Changes that may be made to the structure, guidelines and agenda of the Student Association in the coming months will most likely reflect a growing concern for the integration of student group representation in student government.
Attention was brought to the issue of unity among the student body last week through a series of forums and events, a demonstration outside the Glenn G. Bartle Library and an election for the S.A.’s office of multicultural affairs.
“What we need to recognize is our community is not just one image,” said J. Nathaniel Reed, who was elected vice president for multicultural affairs on Friday with 42.13 percent of 769 votes. “Diversity is our culture,” he said.
Reed stressed that multiculturalism meant more that just ethnicity, and had to be valued in terms of sexual orientation, socioeconomic status and religious preferences, among other aspects of identity. “It’s more than a black-white thing, or a race thing,” agreed Annie Faya, chairwoman of the Intercultural Awareness committee of the S.A. “We don’t want to talk about diversity in the sense that we’re different.”
Faya spoke at the Assembly meeting last Monday about concerns she had with the lack of representation of minority students and multicultural groups in student government. She said that she would be working with the new vice president to restructure both offices with the interest of making students more comfortable with coming to the meetings.
“We need to grow right now,” Reed said of the multicultural affairs office. “Both for people who will come to the office after us, and for people who get involved now.”
David Belsky, the executive vice president of the S.A., who is working on changing the structure of some of the assembly with the help of a “task-force,” said he is considering hiring a “professional” to help integrate student groups into the S.A.
“I want to help provide student groups with more than just money, bureaucracy and rules,” he said. “We need a positive link.”
Other changes to the S.A. under Belsky’s plan would be a complete overhaul of the constitution and bylaws. While the S.A.’s constitution was rewritten last year, the bylaws were never changed, creating incongruities between the two documents.
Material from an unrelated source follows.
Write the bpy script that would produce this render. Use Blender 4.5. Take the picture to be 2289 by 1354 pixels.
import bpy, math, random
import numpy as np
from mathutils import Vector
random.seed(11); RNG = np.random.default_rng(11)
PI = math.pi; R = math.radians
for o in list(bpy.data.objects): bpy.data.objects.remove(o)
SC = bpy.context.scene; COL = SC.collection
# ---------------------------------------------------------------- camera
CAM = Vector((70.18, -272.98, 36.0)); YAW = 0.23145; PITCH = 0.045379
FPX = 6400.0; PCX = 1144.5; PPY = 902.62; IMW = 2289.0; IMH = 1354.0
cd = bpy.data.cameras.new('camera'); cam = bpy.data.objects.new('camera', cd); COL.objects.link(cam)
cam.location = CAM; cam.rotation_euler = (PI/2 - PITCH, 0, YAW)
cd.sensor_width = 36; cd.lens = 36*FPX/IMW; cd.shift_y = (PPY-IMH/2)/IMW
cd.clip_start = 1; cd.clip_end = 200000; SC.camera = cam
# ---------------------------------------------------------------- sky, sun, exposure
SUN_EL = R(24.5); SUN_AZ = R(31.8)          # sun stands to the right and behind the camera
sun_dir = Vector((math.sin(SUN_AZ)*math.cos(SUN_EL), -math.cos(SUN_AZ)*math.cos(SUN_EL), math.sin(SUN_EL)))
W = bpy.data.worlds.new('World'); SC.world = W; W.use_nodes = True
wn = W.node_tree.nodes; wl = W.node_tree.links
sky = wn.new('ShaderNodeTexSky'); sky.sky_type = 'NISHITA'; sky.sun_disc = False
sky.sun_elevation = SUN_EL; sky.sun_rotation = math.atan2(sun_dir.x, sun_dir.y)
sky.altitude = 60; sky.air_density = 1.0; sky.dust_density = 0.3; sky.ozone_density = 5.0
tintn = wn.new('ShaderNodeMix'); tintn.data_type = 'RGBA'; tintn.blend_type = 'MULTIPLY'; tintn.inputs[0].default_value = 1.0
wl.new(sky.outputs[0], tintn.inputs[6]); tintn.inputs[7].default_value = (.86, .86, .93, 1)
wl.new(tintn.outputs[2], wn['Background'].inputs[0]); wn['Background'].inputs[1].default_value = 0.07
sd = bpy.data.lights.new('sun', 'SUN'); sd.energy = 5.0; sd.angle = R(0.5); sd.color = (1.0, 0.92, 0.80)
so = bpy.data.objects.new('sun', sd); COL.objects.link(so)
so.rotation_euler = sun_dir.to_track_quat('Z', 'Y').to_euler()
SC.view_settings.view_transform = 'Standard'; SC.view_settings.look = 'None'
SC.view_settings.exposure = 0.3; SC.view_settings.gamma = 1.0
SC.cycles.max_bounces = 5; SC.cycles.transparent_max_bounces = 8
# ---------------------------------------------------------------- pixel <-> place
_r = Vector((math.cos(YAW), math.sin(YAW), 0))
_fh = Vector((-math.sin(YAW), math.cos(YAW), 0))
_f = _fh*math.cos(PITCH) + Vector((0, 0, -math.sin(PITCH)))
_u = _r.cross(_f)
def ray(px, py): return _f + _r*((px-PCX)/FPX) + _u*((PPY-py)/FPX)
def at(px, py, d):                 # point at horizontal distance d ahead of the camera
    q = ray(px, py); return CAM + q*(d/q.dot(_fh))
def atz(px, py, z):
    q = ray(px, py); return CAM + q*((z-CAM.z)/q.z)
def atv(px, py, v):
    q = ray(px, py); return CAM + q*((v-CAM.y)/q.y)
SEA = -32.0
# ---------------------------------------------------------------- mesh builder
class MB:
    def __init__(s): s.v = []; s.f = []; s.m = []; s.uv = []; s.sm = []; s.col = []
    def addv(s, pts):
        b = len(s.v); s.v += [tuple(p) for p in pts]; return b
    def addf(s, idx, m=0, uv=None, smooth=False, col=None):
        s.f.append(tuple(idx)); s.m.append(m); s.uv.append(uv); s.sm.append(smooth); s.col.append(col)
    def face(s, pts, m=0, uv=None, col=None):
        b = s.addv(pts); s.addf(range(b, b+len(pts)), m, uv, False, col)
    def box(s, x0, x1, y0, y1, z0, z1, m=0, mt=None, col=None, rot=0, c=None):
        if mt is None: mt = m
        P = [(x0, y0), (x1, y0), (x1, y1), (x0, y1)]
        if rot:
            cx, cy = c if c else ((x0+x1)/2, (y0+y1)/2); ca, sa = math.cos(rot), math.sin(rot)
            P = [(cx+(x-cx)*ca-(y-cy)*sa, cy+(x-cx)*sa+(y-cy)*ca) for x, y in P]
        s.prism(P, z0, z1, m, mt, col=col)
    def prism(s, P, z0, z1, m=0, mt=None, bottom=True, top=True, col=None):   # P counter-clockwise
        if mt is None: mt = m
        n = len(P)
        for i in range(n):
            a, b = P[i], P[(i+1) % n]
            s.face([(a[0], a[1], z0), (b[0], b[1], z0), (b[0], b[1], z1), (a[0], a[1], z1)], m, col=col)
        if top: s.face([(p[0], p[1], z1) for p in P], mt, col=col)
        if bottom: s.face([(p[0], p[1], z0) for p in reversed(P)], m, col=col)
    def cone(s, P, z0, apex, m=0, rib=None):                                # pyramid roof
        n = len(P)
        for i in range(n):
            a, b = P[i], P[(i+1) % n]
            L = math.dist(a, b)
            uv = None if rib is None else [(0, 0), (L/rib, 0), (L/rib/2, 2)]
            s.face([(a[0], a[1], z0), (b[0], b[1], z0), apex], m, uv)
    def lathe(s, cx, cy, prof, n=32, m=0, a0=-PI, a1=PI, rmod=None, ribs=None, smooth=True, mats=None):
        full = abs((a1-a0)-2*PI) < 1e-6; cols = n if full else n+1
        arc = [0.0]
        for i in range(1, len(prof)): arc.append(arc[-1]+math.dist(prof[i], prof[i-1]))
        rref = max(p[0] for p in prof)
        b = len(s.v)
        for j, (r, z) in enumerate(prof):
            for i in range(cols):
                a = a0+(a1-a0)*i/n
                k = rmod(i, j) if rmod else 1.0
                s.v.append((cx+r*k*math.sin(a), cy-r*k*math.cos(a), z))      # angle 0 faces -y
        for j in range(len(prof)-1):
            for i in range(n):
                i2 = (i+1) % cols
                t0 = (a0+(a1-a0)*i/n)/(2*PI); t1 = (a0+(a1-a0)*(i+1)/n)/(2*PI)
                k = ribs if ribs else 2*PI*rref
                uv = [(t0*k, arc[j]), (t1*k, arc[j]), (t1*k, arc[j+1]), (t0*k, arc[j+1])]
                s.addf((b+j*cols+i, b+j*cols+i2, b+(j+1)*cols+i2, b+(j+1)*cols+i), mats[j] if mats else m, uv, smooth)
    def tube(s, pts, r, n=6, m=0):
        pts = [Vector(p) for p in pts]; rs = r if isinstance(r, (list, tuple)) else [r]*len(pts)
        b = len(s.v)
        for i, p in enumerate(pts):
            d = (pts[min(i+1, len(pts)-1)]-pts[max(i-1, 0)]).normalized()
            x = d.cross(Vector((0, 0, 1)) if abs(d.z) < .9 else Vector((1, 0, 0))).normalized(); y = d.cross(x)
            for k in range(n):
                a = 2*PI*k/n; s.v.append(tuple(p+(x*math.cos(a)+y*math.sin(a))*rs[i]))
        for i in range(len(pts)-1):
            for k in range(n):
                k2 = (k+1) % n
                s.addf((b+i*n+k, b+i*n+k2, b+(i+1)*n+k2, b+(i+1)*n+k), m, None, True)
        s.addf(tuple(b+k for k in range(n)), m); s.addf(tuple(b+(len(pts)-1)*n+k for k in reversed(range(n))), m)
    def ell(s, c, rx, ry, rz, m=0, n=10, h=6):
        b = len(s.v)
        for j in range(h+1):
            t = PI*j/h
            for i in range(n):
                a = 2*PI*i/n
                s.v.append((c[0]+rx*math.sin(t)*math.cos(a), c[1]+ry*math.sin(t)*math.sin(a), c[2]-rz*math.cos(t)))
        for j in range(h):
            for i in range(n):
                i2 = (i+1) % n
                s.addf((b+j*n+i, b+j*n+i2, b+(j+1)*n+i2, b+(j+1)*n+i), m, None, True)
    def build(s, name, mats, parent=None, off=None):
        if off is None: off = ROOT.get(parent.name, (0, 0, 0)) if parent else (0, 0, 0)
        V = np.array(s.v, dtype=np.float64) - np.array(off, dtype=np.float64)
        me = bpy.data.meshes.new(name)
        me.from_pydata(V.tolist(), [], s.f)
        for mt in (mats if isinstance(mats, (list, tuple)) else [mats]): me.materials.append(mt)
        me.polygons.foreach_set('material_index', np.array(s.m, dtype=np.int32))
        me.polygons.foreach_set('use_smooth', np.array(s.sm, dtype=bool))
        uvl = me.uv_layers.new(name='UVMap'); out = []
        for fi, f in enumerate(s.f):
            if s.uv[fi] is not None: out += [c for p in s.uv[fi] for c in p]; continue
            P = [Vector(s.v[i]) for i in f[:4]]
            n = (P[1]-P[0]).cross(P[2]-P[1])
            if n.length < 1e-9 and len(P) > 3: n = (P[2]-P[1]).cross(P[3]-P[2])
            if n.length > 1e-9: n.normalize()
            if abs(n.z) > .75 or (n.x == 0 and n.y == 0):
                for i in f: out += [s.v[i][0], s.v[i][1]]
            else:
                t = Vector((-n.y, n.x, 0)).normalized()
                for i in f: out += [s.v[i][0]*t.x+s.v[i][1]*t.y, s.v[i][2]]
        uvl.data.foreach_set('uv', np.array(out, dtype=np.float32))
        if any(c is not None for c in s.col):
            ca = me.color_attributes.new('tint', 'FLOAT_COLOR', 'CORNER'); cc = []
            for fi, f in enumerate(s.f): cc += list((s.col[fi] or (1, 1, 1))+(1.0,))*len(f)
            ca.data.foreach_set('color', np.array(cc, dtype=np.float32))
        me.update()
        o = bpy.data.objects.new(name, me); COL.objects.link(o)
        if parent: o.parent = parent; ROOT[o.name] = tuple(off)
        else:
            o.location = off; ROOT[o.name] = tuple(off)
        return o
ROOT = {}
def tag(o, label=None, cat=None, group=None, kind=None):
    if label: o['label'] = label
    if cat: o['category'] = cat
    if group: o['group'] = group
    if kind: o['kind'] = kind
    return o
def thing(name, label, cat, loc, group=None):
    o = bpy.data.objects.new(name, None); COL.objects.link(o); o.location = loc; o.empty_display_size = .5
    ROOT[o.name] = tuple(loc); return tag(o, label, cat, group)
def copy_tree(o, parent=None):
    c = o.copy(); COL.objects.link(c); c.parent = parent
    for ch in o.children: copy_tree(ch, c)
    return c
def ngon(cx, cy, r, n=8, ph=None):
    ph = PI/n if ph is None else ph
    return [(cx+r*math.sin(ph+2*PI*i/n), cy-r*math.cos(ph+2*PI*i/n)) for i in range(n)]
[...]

One inconsistency was made apparent during the VPMA election, as the previous vice president of the office resigned and no provisions had been made for electing a new official after a resignation.
Belsky said he was also considering changing the name of the Student Assembly to the ‘Student Senate.’
Both Belsky and Fiona Peach, chairwoman of the S.A. elections committee, said they are interested in changing the procedures for holding Student Assembly elections on the Internet.
“Every other major university does electronic voting,” Peach said. She added that it would be unlikely to have the system up for next semester, but that it would be probable to have it for next year.
According to Peach, the S.A. could expect much higher voter turnout for elections if students could vote online. Less than one-tenth of the student body voted in Friday’s election, which Peach said ran as smoothly as it could considering the time constraints of the Assembly’s constitution.
The formal changes to the structure of the S.A. as outlined in the constitution, including any additional offices and committees, would probably not be done until the end of the year, Belsky said. Committee meetings to begin the task of rewriting the documents will begin when the classes resume after Thanksgiving break.
“Hopefully, these changes will make the student body more interested,” Belsky said.
According to Faya and Reed, the need to get minority students more interested in student government affairs is dire.
“There was and is a sincere concern that people feel marginalized,” Reed said.